WHAT THE TASK ASKS
Look through the data for the string "from". Copy every line where it is found.

GIVEN ENTRIES
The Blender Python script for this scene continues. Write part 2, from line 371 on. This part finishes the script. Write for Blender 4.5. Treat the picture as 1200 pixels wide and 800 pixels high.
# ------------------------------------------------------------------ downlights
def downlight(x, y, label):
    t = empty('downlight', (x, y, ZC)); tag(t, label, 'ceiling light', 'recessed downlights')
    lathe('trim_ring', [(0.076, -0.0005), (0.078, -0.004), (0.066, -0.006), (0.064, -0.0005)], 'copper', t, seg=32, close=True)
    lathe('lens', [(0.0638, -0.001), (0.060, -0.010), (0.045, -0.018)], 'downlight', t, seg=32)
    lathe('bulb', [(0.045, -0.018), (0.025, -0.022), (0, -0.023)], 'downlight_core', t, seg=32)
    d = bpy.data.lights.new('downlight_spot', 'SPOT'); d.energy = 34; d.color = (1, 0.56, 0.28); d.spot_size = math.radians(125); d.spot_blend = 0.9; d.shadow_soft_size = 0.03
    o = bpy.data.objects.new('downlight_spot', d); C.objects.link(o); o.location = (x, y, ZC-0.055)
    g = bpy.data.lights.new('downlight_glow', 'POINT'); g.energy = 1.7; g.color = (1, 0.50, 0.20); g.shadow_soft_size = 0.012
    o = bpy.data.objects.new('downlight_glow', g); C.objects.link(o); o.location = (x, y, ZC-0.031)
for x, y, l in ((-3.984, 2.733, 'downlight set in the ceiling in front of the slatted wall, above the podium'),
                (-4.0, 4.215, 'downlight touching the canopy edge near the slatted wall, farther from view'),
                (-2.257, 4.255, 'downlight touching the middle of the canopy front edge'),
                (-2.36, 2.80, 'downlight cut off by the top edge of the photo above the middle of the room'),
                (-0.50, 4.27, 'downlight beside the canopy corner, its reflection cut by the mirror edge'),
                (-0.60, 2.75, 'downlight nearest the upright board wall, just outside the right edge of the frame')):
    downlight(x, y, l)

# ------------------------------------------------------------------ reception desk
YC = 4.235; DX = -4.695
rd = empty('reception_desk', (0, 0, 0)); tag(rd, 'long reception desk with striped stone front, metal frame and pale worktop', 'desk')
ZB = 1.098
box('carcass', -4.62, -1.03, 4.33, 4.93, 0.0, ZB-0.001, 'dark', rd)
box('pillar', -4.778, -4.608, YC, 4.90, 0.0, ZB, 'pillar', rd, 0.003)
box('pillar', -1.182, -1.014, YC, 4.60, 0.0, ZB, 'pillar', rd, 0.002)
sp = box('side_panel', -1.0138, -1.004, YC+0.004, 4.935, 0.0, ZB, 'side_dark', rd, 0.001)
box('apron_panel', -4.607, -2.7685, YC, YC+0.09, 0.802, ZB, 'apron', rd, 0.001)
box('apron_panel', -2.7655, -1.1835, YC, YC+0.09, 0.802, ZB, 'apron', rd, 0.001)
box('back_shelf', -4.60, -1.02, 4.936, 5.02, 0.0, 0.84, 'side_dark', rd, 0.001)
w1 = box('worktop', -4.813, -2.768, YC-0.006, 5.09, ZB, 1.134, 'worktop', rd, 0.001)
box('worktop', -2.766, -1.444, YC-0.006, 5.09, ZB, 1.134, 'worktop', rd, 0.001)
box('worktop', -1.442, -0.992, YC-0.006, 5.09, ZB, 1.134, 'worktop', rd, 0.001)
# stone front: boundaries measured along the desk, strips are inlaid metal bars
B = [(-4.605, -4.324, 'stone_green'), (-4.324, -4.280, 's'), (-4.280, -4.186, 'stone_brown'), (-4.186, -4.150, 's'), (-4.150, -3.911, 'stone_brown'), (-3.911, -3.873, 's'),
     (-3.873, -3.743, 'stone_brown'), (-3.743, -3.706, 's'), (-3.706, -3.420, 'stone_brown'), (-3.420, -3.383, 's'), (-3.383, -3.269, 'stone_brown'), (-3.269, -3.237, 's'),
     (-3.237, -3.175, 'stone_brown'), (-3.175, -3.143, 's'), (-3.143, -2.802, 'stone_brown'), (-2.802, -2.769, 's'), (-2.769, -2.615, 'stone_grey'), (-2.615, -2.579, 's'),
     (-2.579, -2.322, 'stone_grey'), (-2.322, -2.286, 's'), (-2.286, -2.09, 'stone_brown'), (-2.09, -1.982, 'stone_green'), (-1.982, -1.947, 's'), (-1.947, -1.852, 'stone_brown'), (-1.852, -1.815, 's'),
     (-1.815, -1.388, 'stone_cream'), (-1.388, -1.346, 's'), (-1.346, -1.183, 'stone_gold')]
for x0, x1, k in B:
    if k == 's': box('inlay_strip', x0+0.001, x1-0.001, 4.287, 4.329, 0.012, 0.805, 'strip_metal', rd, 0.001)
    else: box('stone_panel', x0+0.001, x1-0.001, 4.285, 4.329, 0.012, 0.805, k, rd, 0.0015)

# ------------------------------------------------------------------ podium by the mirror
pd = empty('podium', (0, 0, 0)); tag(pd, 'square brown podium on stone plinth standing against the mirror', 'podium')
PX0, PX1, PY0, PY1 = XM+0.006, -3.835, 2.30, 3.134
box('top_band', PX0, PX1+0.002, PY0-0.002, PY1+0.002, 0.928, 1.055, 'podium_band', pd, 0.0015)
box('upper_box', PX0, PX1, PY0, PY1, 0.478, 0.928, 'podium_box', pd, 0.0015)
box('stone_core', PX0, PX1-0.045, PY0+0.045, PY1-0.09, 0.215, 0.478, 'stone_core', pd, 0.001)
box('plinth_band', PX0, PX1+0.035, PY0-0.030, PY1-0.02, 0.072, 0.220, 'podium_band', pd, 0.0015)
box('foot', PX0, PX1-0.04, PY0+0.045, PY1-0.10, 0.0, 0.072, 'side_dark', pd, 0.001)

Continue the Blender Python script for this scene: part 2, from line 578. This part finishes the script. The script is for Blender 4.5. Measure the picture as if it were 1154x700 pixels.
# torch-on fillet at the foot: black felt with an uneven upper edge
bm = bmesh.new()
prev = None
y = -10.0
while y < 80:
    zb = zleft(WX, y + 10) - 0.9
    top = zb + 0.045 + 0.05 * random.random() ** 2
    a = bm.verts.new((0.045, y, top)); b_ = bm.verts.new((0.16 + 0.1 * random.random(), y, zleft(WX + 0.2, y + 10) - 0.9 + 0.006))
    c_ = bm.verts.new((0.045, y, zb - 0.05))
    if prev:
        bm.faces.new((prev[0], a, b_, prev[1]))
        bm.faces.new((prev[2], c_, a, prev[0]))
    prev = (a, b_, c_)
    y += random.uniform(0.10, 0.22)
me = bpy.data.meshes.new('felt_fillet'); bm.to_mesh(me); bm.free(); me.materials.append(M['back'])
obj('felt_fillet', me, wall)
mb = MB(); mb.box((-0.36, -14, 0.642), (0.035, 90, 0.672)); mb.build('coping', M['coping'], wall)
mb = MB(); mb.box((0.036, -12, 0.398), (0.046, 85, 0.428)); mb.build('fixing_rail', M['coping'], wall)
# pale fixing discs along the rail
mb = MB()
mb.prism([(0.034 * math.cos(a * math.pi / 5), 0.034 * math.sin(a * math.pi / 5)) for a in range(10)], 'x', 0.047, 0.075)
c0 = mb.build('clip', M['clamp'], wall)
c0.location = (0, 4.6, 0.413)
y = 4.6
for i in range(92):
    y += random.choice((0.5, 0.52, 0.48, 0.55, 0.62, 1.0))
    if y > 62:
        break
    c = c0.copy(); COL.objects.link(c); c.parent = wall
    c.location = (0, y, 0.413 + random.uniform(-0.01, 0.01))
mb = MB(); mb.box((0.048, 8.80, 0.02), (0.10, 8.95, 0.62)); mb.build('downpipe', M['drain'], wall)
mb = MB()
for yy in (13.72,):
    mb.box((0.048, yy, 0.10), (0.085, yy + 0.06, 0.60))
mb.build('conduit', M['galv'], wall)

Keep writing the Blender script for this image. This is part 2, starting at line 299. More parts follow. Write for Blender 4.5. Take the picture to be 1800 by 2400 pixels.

OUTPUT OF THE EXERCISE
The Blender Python script for this scene continues. Write part 2, from line 371 on. This part finishes the script. Write for Blender 4.5. Treat the picture as 1200 pixels wide and 800 pixels high.
                (-4.0, 4.215, 'downlight touching the canopy edge near the slatted wall, farther from view'),
Continue the Blender Python script for this scene: part 2, from line 578. This part finishes the script. The script is for Blender 4.5. Measure the picture as if it were 1154x700 pixels.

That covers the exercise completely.